I imagine the "we" I refer to as a broad-based group of women literacy workers who believe in the primacy of learners' strengths, voices and experience, and who dynamically work with those strengths, voices and experience to assist learners in accomplishing goals which the learners name.** Some of us believe that literacy and education should move women forward to "change power relations [and] transform socio-economic systems." We may frame such work as education for transformation. Others of us may remain more neutral on power issues.** Many of us view education as a social endeavor and literacy as a social process. Our work with learners and the material developed for this curriculum is informed by these beliefs.

Some examples
When a group of women - learners and instructors - come together in a conversation group, we find ourselves talking about what may have happened during the previous class, chatting about the weather and sooner or later sharing a story that someone will have written to share with group or will have thought of because of something just said in the circle. Women who have been in the group for a while help newcomers, translate when needed and take on facilitation tasks such as welcoming visitors, organizing the day's agenda and making suggestions about what we should do.

There is no real mystery to the ways in which these women have learned to listen to one another, to ask their teacher for help with words or spelling or to decide that they want to spend some time learning to type. The interactions of the group have been modeled, discussed and passed on as new learners join the circle. Certain events occur regularly and consistently. There is a composition book into which new words are written. Stories brought into class will be typed and distributed the following day. A piece of mail, a notice from a child's teacher and the day's headlines are all open for discussion and exploration.

In another group of both men and women learners, the content of the reading, writing and speaking is again determined by the learners and their interests. Stories they dictate are typed up and distributed the following day, with expansion activities included on the work sheet for more advanced learners. The facilitator ponders how to allow for women's needs, strengths and interests as learners, when their culture has told them to defer to men, where the official agenda at this site is to make newcomers welcome into the school. When women's issues are taken up, the conversations are sometimes tenuous or difficult.
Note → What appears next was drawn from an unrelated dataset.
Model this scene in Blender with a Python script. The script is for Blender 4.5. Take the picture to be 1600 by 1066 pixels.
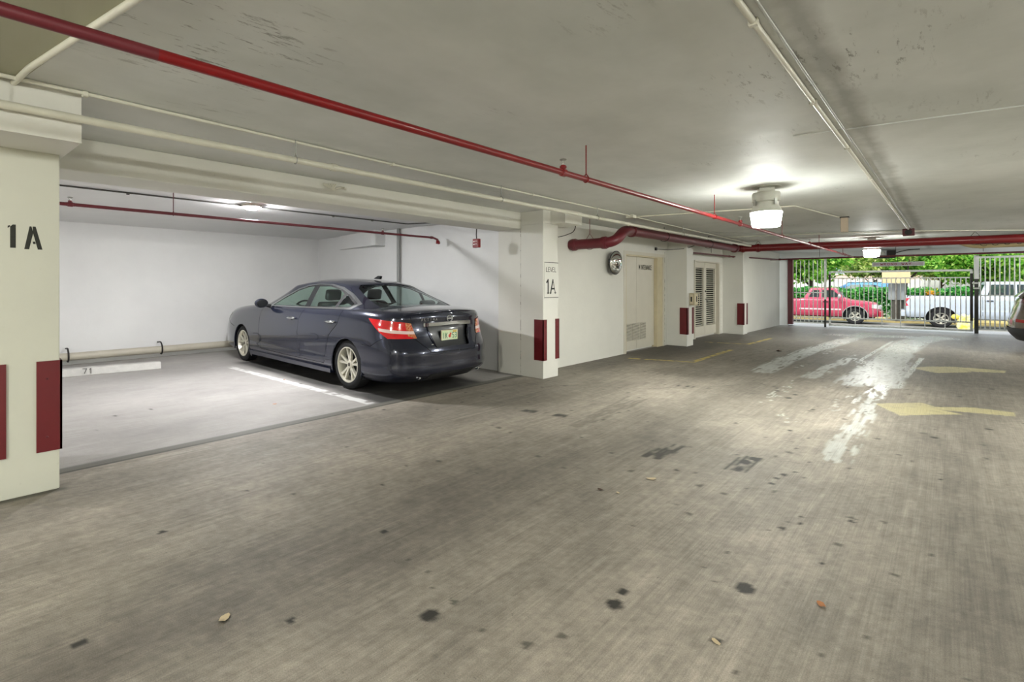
import bpy, bmesh, math, random
import numpy as np
from mathutils import Vector, Matrix, noise as mnoise

for o in list(bpy.data.objects): bpy.data.objects.remove(o)
SC = bpy.context.scene
C = SC.collection
R = math.radians
rng = np.random.default_rng(7)
random.seed(7)

# ------------------------------------------------------------------ camera, world, sun, exposure
FPX, PPX, HZ, CH = 768.68, 680.0, 446.0, 1.28
YAW = R(46.322)
SN, CS = math.sin(YAW), math.cos(YAW)
cam = bpy.data.cameras.new('camera')
cam.sensor_width = 36; cam.lens = FPX/1600*36
cam.shift_x = (800-PPX)/1600
cam.shift_y = -(533-HZ)/1600
cam.clip_start = 0.05; cam.clip_end = 300
camo = bpy.data.objects.new('camera', cam); C.objects.link(camo)
camo.location = (0, 0, CH); camo.rotation_euler = (R(90), 0, YAW)
SC.camera = camo

W = bpy.data.worlds.new('world'); SC.world = W; W.use_nodes = True
wn = W.node_tree.nodes; wl = W.node_tree.links
bg = wn['Background']; bg.inputs[1].default_value = 0.85
sky = wn.new('ShaderNodeTexSky'); sky.sky_type = 'HOSEK_WILKIE'; sky.turbidity = 5; sky.ground_albedo = .4
sky.sun_direction = Vector((0.3, 0.35, 0.9)).normalized()
mxs = wn.new('ShaderNodeMixRGB'); mxs.inputs[0].default_value = .6; mxs.inputs[2].default_value = (3.2, 3.4, 3.6, 1)
wl.new(sky.outputs[0], mxs.inputs[1]); wl.new(mxs.outputs[0], bg.inputs[0])
sun = bpy.data.lights.new('sun', 'SUN'); sun.energy = 3.2; sun.angle = R(12); sun.color = (1, .97, .9)
suno = bpy.data.objects.new('sun', sun); C.objects.link(suno)
suno.rotation_euler = (R(38), R(-14), 0)          # high sun on the street side, lights the vehicles' near flanks

SC.view_settings.view_transform = 'Standard'; SC.view_settings.look = 'None'
SC.view_settings.gamma = 1; SC.view_settings.use_curve_mapping = False
SC.view_settings.exposure = 0.0
LAMP_E, BAY_E = 430.0, 1350.0

# ------------------------------------------------------------------ helpers
def ray(px, py):
    u = (px-PPX)/FPX
    return (u*CS-SN, u*SN+CS, (HZ-py)/FPX)
def onp(px, py, ax, val):
    """the world point on the plane axis=val that was measured at this spot of the photo"""
    r = ray(px, py); o = (0, 0, CH); t = (val-o[ax])/r[ax]
    return Vector((o[0]+t*r[0], o[1]+t*r[1], o[2]+t*r[2]))
def flr(px, py, z=0): return onp(px, py, 2, z)

def lin(c):
    if isinstance(c, str):
        c = c.lstrip('#'); c = tuple(int(c[i:i+2], 16)/255 for i in (0, 2, 4))
    return tuple((x/12.92 if x <= .04045 else ((x+.055)/1.055)**2.4) for x in c[:3]) + (1,)

MATS = {}
def mat(name, col, rough=.5, metal=0, spec=.5, coat=0, emit=None, es=0, var=0, vs=3, bump=0, bs=60, trans=0, alpha=1, stretch=(1,1,1), col2=None, lo=.45, hi=.6):
    if name in MATS: return MATS[name]
    m = bpy.data.materials.new(name); m.use_nodes = True; MATS[name] = m
    nt = m.node_tree; N = nt.nodes; L = nt.links; b = N['Principled BSDF']
    c = lin(col)
    b.inputs['Base Color'].default_value = c; b.inputs['Roughness'].default_value = rough
    b.inputs['Metallic'].default_value = metal; b.inputs['Specular IOR Level'].default_value = spec
    b.inputs['Coat Weight'].default_value = coat; b.inputs['Coat Roughness'].default_value = .06
    b.inputs['Transmission Weight'].default_value = trans; b.inputs['Alpha'].default_value = alpha
    if emit: b.inputs['Emission Color'].default_value = lin(emit); b.inputs['Emission Strength'].default_value = es
    if var or bump or col2:
        tc = N.new('ShaderNodeTexCoord'); mp = N.new('ShaderNodeMapping'); mp.inputs['Scale'].default_value = stretch
        L.new(tc.outputs['Object'], mp.inputs[0])
    if var or col2:
        nz = N.new('ShaderNodeTexNoise'); nz.inputs['Scale'].default_value = vs; nz.inputs['Detail'].default_value = 6; nz.inputs['Roughness'].default_value = .62
        L.new(mp.outputs[0], nz.inputs[0])
        cr = N.new('ShaderNodeValToRGB')
        if col2:
            cr.color_ramp.elements[0].position = lo; cr.color_ramp.elements[1].position = hi
            cr.color_ramp.elements[0].color = lin(col2); cr.color_ramp.elements[1].color = c
        else:
            cr.color_ramp.elements[0].position = .3; cr.color_ramp.elements[1].position = .7
            cr.color_ramp.elements[0].color = tuple(x*(1-var) for x in c[:3])+(1,)
            cr.color_ramp.elements[1].color = tuple(min(1, x*(1+var*.4)) for x in c[:3])+(1,)
        L.new(nz.outputs[0], cr.inputs[0]); L.new(cr.outputs[0], b.inputs['Base Color'])
    if bump:
        n2 = N.new('ShaderNodeTexNoise'); n2.inputs['Scale'].default_value = bs; n2.inputs['Detail'].default_value = 4
        L.new(mp.outputs[0], n2.inputs[0])
        bp = N.new('ShaderNodeBump'); bp.inputs['Strength'].default_value = bump; bp.inputs['Distance'].default_value = .01
        L.new(n2.outputs[0], bp.inputs['Height']); L.new(bp.outputs[0], b.inputs['Normal'])
    return m

def obj(name, bm, m, parent=None, smooth=False):
    me = bpy.data.meshes.new(name)
    if smooth:
        for f in bm.faces: f.smooth = True
    bm.to_mesh(me); bm.free()
    for mm in (m if isinstance(m, (list, tuple)) else [m]): me.materials.append(mm)
    if smooth == 'auto': me.set_sharp_from_angle(angle=R(38))
    o = bpy.data.objects.new(name, me); C.objects.link(o)
    if parent: o.parent = parent
    return o
def tag(o, label=None, cat=None, group=None, kind=None):
    if label: o['label'] = label
    if cat: o['category'] = cat
    if group: o['group'] = group
    if kind: o['kind'] = kind
    return o
def thing(name, label, cat, loc=(0, 0, 0), rz=0, group=None, kind=None):
    o = bpy.data.objects.new(name, None); C.objects.link(o); o.empty_display_size = .1
    o.location = loc; o.rotation_euler = (0, 0, rz)
    return tag(o, label, cat, group, kind)
def struct(name, bm, m, parent=None, label=None, smooth=False):
    o = obj(name, bm, m, parent, smooth)
    if not parent: o['kind'] = 'structure'
    if label: o['label'] = label
    return o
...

The men are bored, at best; the women can't speak of their problems in front of the group.


*My recent work has been shared with Louie Ettling, who posed many thoughtful questions as I was writing this piece.
**The frameworks of conservative, liberal and transformational education are clearly explained in Educating for a Change by Rick Arnold, Bev Burke, Carl James, Darcy Martin and Barb Thomas (1991, Between the Lines and the Doris Marshall Institute for Education and Action) p.23.